**What is asked**
Return the first line, the line containing "from mathutils import Vector, Matrix, noise", and every line between them, exactly as they stand.

**Dataset extract**
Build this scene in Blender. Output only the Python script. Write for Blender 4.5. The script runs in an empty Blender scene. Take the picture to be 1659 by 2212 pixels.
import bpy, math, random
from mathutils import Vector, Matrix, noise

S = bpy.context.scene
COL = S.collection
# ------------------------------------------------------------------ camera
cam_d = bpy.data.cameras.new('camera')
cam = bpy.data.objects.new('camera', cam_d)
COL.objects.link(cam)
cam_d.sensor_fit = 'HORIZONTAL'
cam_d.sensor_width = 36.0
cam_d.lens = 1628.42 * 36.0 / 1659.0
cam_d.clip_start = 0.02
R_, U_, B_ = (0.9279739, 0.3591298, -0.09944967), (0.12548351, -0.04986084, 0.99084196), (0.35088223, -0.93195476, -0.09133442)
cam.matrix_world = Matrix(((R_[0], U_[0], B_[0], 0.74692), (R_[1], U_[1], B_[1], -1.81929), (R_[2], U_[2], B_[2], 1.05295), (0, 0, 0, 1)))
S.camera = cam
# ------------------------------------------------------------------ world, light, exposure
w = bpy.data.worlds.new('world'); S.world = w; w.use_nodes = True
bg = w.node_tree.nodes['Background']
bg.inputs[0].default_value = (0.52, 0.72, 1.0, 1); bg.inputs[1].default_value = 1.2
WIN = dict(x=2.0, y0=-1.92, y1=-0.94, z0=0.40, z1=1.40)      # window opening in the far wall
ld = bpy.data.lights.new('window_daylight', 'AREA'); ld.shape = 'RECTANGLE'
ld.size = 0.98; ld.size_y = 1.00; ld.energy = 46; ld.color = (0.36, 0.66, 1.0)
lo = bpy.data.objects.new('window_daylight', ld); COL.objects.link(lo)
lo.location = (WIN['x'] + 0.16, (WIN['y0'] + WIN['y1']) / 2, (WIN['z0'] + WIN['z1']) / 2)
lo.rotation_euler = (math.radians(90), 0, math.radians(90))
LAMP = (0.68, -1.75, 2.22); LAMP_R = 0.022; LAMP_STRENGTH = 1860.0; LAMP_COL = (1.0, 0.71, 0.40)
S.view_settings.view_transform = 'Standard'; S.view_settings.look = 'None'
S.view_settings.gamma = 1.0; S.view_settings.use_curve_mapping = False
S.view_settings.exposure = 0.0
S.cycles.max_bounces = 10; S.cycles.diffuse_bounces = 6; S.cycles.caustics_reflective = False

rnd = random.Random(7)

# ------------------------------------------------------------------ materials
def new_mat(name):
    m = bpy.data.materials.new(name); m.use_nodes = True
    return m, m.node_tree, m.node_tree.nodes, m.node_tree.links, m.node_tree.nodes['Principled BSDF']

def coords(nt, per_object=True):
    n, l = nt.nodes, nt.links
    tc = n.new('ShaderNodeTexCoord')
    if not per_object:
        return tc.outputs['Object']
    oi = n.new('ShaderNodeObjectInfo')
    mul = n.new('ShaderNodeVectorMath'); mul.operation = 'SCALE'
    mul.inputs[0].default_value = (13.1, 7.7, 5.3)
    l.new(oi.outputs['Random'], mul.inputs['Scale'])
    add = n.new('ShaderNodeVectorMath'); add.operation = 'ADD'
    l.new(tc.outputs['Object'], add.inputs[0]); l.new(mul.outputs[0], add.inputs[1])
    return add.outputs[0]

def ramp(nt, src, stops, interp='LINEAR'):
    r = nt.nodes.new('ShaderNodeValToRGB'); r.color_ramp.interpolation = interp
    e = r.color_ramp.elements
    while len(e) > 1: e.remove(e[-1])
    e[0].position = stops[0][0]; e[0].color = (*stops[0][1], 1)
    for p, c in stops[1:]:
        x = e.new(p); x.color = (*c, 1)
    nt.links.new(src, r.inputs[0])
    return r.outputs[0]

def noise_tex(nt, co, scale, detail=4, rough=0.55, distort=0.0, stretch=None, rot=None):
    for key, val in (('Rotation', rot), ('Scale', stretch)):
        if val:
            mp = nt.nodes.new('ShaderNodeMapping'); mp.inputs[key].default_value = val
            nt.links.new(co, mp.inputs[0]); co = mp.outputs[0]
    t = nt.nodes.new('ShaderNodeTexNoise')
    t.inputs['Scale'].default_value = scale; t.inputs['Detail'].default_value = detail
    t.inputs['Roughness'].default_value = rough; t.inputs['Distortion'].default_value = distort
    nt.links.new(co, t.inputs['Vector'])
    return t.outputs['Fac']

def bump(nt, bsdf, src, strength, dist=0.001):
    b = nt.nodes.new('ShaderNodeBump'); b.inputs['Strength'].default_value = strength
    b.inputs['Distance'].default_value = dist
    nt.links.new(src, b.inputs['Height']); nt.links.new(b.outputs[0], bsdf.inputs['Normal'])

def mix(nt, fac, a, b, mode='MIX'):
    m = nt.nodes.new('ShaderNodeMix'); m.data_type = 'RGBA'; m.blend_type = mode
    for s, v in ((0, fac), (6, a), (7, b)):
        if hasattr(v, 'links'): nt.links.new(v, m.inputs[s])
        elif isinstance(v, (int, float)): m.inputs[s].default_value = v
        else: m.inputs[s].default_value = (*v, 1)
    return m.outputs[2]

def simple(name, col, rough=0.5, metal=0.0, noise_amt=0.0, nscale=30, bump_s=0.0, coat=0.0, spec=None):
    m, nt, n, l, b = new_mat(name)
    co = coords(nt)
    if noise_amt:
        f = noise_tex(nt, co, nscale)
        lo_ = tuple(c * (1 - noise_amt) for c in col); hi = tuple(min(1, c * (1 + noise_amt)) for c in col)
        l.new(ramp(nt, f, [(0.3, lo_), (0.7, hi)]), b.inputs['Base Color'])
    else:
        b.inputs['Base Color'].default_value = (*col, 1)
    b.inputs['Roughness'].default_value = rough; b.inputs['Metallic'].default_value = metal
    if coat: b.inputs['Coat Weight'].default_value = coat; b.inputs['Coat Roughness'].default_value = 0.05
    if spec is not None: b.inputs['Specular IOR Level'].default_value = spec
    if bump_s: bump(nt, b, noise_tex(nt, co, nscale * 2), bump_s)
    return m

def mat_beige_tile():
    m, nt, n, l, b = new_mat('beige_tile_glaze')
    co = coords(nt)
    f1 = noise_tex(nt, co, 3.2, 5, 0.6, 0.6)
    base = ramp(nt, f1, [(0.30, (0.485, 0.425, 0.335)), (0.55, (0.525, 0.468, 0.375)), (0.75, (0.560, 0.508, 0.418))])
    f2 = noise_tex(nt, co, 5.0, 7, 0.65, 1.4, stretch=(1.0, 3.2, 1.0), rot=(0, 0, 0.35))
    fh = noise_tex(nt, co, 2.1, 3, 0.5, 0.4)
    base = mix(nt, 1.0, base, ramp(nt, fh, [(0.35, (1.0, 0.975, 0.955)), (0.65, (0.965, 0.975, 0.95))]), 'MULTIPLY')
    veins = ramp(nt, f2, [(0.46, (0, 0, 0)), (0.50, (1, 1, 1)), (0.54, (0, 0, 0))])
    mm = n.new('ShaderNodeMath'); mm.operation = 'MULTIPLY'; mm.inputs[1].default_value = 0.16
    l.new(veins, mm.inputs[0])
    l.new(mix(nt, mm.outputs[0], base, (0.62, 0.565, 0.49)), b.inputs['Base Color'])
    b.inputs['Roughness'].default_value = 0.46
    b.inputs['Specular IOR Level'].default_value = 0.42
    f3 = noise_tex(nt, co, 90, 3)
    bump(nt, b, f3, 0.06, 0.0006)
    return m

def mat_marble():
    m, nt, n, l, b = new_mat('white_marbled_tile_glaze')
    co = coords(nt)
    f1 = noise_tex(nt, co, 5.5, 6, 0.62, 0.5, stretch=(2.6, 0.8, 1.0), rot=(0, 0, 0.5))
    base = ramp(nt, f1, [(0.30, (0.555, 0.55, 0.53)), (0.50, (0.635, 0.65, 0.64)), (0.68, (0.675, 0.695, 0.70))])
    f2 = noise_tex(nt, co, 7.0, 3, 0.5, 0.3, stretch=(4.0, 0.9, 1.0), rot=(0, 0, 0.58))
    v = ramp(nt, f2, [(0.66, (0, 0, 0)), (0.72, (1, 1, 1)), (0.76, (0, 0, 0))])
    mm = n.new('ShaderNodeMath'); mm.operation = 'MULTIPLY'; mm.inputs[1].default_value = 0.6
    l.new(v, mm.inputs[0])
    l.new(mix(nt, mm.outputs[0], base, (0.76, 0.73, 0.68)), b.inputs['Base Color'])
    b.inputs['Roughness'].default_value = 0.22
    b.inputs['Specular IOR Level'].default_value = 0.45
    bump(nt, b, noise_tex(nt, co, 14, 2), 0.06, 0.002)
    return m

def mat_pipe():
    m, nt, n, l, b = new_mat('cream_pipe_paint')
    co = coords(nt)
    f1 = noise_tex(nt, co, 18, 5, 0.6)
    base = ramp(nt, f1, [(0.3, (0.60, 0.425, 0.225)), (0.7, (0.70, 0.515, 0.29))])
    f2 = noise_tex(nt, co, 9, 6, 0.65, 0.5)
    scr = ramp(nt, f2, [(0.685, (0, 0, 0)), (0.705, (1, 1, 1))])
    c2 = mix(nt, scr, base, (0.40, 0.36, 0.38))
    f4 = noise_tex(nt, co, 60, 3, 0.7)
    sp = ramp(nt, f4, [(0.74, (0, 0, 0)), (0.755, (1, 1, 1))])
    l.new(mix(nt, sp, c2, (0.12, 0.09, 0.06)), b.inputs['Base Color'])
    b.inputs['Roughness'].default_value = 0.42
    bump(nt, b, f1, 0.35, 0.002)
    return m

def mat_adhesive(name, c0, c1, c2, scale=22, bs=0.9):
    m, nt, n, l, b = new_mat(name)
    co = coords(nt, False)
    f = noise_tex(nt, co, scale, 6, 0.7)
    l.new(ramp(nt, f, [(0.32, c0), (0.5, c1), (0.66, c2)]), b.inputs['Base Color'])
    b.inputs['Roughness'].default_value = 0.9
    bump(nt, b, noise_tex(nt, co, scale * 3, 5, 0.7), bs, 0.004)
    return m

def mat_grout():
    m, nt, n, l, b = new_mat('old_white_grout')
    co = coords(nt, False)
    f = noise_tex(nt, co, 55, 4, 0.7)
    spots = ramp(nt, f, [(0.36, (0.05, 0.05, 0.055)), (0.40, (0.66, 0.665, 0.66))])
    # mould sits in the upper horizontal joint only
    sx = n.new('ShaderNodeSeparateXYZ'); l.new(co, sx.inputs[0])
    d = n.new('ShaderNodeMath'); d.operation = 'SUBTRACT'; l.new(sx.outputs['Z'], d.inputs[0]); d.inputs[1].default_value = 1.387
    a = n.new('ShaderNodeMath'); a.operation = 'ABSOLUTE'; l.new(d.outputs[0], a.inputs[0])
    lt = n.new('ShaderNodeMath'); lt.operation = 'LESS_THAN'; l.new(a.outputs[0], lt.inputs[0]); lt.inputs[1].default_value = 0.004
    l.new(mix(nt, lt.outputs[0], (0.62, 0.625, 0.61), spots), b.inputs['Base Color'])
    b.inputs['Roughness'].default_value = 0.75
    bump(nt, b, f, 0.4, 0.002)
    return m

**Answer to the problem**
Build this scene in Blender. Output only the Python script. Write for Blender 4.5. The script runs in an empty Blender scene. Take the picture to be 1659 by 2212 pixels.
import bpy, math, random
from mathutils import Vector, Matrix, noise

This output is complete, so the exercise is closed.